◆ **Instruction**: Read through the data and report every line in which the word "Blender" occurs.

◆ **Input**:
*-*-*

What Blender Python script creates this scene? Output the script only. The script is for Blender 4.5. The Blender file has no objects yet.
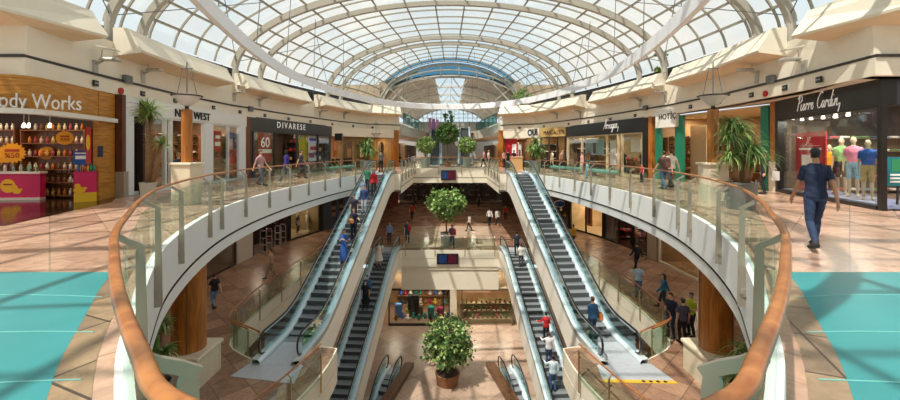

*-*-*

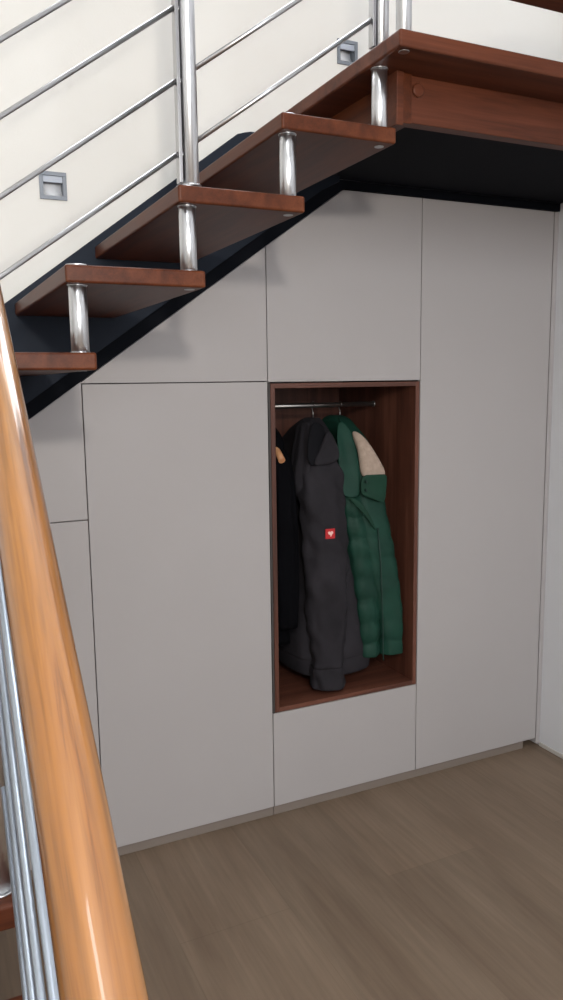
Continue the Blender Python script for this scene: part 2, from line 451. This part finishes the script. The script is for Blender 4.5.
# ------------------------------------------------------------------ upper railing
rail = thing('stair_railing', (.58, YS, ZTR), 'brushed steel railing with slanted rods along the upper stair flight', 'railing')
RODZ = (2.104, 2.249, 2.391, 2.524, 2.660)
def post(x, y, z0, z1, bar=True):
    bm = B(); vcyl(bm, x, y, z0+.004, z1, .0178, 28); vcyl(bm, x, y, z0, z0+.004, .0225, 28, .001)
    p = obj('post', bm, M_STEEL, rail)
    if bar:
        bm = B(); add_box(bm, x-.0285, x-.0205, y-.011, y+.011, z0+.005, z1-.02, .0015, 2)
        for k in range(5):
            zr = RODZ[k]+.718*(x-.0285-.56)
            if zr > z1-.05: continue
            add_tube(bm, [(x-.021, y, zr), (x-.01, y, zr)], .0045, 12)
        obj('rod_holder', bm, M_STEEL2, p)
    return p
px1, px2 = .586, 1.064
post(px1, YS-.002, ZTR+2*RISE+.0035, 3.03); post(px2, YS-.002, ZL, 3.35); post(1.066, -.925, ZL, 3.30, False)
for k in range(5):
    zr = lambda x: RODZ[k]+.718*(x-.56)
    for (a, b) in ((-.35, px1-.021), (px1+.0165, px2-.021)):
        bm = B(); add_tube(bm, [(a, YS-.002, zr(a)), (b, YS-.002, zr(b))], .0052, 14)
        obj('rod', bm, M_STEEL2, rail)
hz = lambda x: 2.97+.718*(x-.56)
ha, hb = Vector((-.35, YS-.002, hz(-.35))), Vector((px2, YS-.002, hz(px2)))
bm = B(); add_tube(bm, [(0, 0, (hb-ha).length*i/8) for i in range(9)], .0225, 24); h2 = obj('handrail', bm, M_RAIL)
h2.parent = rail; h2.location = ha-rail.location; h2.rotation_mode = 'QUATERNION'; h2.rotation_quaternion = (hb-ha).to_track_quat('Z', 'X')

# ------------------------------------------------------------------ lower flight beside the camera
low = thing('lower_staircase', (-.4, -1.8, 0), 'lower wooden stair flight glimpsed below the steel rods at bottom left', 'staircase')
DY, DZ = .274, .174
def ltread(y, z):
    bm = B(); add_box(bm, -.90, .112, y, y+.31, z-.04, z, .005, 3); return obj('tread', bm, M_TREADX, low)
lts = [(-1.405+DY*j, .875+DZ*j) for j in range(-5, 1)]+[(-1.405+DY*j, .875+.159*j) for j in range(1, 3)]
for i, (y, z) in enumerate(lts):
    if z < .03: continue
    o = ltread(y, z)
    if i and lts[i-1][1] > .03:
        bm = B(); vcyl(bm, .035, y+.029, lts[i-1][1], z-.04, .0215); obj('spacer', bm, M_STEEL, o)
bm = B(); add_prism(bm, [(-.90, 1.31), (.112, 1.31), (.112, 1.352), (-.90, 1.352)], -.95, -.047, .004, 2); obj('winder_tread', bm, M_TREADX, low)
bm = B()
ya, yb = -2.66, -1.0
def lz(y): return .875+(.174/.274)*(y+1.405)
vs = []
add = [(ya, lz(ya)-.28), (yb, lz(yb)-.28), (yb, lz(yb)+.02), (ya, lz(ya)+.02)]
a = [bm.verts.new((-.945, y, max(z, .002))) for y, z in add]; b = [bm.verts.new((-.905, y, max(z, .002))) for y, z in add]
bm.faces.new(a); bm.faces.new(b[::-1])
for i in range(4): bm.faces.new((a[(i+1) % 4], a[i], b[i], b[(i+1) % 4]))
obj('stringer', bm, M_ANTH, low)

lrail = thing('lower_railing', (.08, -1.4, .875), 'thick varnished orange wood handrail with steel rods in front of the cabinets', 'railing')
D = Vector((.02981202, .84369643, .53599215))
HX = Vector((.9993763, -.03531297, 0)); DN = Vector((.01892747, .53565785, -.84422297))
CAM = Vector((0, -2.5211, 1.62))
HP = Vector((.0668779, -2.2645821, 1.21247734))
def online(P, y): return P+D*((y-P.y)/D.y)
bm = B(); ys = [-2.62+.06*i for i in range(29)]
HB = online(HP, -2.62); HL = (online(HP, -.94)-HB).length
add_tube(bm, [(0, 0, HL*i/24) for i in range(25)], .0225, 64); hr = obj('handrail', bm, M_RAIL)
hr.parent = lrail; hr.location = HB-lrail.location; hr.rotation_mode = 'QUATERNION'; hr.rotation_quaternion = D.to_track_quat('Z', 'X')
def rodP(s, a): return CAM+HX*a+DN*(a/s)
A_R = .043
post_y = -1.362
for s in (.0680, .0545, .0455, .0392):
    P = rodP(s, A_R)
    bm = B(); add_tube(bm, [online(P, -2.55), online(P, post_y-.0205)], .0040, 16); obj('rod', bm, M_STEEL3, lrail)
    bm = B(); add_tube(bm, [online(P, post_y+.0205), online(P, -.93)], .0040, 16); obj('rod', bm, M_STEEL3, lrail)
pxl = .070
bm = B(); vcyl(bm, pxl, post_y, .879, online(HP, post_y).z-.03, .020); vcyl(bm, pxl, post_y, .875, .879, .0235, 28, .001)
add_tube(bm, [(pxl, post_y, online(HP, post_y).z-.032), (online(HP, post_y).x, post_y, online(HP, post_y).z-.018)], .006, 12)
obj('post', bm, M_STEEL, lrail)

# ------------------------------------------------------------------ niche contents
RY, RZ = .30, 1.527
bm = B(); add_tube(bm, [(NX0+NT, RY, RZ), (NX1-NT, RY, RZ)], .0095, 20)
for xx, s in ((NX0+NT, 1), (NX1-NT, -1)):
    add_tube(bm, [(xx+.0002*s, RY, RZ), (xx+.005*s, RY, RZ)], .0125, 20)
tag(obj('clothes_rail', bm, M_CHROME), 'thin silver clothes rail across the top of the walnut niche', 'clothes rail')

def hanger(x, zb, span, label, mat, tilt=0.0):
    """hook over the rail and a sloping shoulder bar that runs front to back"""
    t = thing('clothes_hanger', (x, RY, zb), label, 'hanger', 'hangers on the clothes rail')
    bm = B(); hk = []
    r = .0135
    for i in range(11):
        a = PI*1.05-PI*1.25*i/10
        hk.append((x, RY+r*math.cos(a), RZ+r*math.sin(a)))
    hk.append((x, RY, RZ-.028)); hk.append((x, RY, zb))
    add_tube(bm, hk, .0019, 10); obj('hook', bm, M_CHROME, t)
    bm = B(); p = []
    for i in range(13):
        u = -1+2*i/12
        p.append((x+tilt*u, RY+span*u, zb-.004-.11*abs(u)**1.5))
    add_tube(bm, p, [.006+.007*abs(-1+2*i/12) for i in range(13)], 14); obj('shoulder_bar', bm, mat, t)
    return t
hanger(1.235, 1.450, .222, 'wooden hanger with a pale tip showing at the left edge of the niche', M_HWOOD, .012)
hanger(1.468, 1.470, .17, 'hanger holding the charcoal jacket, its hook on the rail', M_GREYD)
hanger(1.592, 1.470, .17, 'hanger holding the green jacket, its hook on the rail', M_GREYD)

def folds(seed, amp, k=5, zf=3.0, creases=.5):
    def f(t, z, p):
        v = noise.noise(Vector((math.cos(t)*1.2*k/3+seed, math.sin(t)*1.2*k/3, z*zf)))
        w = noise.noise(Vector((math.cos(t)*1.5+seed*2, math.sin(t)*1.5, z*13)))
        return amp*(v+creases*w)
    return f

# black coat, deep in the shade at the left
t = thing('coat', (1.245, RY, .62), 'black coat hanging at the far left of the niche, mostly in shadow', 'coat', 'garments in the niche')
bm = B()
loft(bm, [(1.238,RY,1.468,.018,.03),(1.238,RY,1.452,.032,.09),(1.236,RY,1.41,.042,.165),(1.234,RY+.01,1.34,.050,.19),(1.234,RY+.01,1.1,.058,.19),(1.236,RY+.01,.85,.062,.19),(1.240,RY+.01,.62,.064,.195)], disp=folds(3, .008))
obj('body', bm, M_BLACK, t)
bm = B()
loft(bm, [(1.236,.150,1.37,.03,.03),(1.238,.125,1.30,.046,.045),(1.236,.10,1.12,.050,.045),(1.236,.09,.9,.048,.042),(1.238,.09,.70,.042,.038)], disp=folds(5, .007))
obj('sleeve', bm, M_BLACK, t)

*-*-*

◆ **Solution to the problem**:
What Blender Python script creates this scene? Output the script only. The script is for Blender 4.5. The Blender file has no objects yet.
Continue the Blender Python script for this scene: part 2, from line 451. This part finishes the script. The script is for Blender 4.5.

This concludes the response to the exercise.